There are nights when the music stops being performance and starts being conversation, and this is one of those records.
Miles Davis brought his second great quintet into the Plugged Nickel in Chicago on December 22nd and 23rd, 1965, and what Columbia’s engineers captured over those two nights was something the label nearly sat on entirely. The original release — a single LP culled from hours of tape — came out in 1966. The full sessions didn’t surface until 1976, and even then the world wasn’t entirely ready to hear what had happened in that room.
The Band
The personnel here is almost unfair. Wayne Shorter on tenor saxophone, Herbie Hancock on piano, Ron Carter on bass, Tony Williams on drums. Williams was nineteen years old in 1965. Nineteen. He plays on this record like someone who had already decided what drumming was supposed to be and had moved past it.
This was a band deep in what people would later call “time, no changes” — playing inside and outside the harmonic structure simultaneously, implying rhythm without always stating it, daring each other to go further and then following.
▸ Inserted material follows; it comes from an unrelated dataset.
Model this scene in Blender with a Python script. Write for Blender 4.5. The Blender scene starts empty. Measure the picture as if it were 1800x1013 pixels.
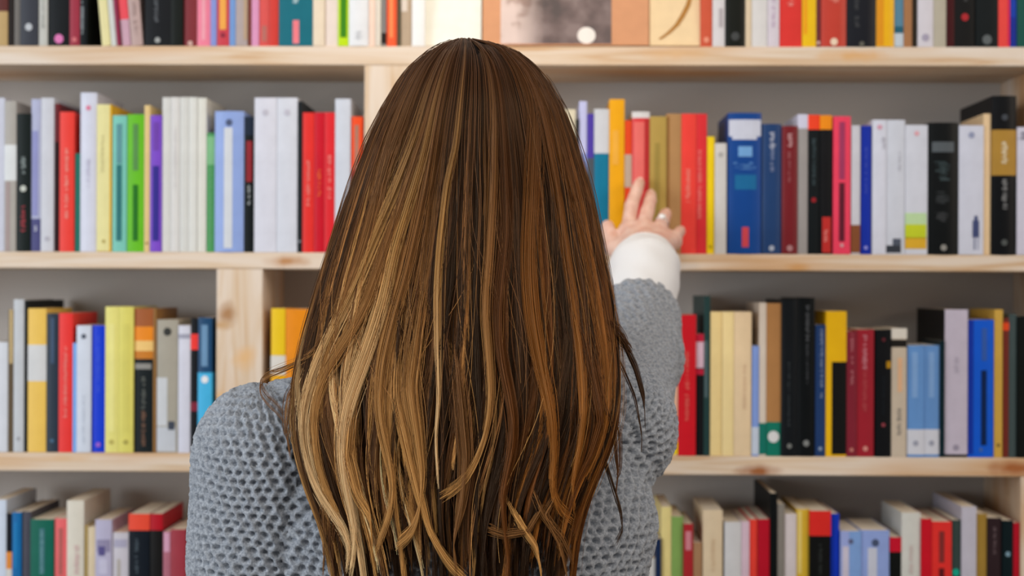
import bpy, math, random
import numpy as np
from mathutils import Matrix, Vector

random.seed(7)
rng = np.random.default_rng(11)
S = bpy.context.scene
C = S.collection

# ------------------------------------------------------------------ camera
F = 2880.0
CX, CY, CZ = 0.0, -2.24, 1.43
YAW, ROLL = math.atan2(50, F), 0.0039
fwd = np.array([-math.sin(YAW), math.cos(YAW), 0.0])
r0 = np.array([math.cos(YAW), math.sin(YAW), 0.0]); u0 = np.array([0, 0, 1.0])
RT = r0 * math.cos(ROLL) + u0 * math.sin(ROLL)
UP = -r0 * math.sin(ROLL) + u0 * math.cos(ROLL)
cam_d = bpy.data.cameras.new('camera'); cam = bpy.data.objects.new('camera', cam_d); C.objects.link(cam)
cam_d.sensor_width = 36; cam_d.lens = F / 1800 * 36
M = Matrix.Identity(4)
for i in range(3):
    M[i][0] = RT[i]; M[i][1] = UP[i]; M[i][2] = -fwd[i]; M[i][3] = (CX, CY, CZ)[i]
cam.matrix_world = M
cam_d.dof.use_dof = True; cam_d.dof.focus_distance = 1.41; cam_d.dof.aperture_fstop = 6.0
cam_d.clip_start = 0.05
S.camera = cam

# ------------------------------------------------------------------ world, lights, exposure
S.view_settings.view_transform = 'Standard'; S.view_settings.look = 'None'
S.view_settings.gamma = 1; S.view_settings.use_curve_mapping = False
S.view_settings.exposure = 0.0
w = bpy.data.worlds.new('world'); S.world = w; w.use_nodes = True
w.node_tree.nodes['Background'].inputs[0].default_value = (0.93, 0.95, 1.0, 1)
w.node_tree.nodes['Background'].inputs[1].default_value = 0.24

def area(name, loc, target, size, power, col):
    l = bpy.data.lights.new(name, 'AREA'); l.shape = 'RECTANGLE'; l.size, l.size_y = size
    l.energy = power; l.color = col
    o = bpy.data.objects.new(name, l); C.objects.link(o); o.location = loc
    o.rotation_euler = (Vector(target) - Vector(loc)).to_track_quat('-Z', 'Y').to_euler()
    return o
area('window_light', (-2.7, -2.6, 1.75), (0, -0.2, 1.4), (1.8, 1.8), 74, (0.86, 0.93, 1.0))
area('ceiling_light', (0.2, -2.3, 3.1), (0.1, 0.0, 1.4), (2.6, 1.6), 32, (1.0, 0.95, 0.88))
area('side_light', (2.6, -1.9, 2.3), (0.2, -0.2, 1.4), (1.0, 1.0), 24, (1.0, 0.84, 0.68))
sp = bpy.data.lights.new('shelf_spot', 'SPOT'); sp.energy = 7; sp.color = (1.0, 0.80, 0.56)
sp.spot_size = math.radians(96); sp.spot_blend = 1.0; sp.shadow_soft_size = 0.05
so = bpy.data.objects.new('shelf_spot', sp); C.objects.link(so); so.location = (-0.10, -0.36, 2.25)
so.rotation_euler = (Vector((-0.10, -0.12, 1.75)) - so.location).to_track_quat('-Z', 'Y').to_euler()

# ------------------------------------------------------------------ helpers
def unproj(px, py, Y):
    d = fwd + RT * (px - 900) / F + UP * (506.5 - py) / F
    t = (Y - CY) / d[1]
    return np.array([CX, CY, CZ]) + d * t

def lin(c):
    if isinstance(c, str):
        c = [int(c[i:i+2], 16) for i in (0, 2, 4)]
    return [((v/255)/12.92 if v/255 <= 0.04045 else ((v/255+0.055)/1.055)**2.4) for v in c]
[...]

Producer Teo Macero was in the booth, but in a real sense this music was produced by the five men on the bandstand making decisions at improvisation speed.
What’s Actually Happening
The setlist that night leaned on standards — “If I Were a Bell,” “Stella by Starlight,” “My Funny Valentine,” songs Miles had played a hundred times. That’s the point. The familiarity is the canvas.
What the quintet does to these songs is not deconstruction exactly. It’s more like they’re holding the melody at arm’s length, turning it in the light, seeing what it looks like from behind. Hancock comps in places you don’t expect and disappears when you need him most. Carter anchors only what needs anchoring. Shorter plays phrases that seem to resolve somewhere you weren’t expecting to land and somehow it’s exactly right.
Miles himself sounds unhurried in a way that is actually quite frightening when you understand the tempo Williams is laying underneath him. That muted tone, the space between notes — it doesn’t sound like restraint, it sounds like confidence so complete it doesn’t need to prove anything.
The Recording
Columbia engineer Don Hunstein was the credited house photographer for many of their sessions, but the Plugged Nickel recordings were captured as live documents rather than studio productions — mixed front-of-house and fed to tape. The sound is club-warm and slightly compressed, which turns out to be exactly right. You can hear the room. You can hear the audience sitting very still.
The fact that these tapes existed in the Columbia vault for a decade before the full sessions came out is one of the more quietly maddening facts in jazz history. Teo Macero knew what he had. Sometimes the industry moves at its own pace regardless of what the music deserves.
This is not an album for background. Put it on when the house is quiet and you have forty-five minutes you’re willing to give over completely. Let “If I Were a Bell” get strange in the second chorus. Don’t skip ahead.
Ron Carter’s bass on “Stella by Starlight” alone is worth the price of the record.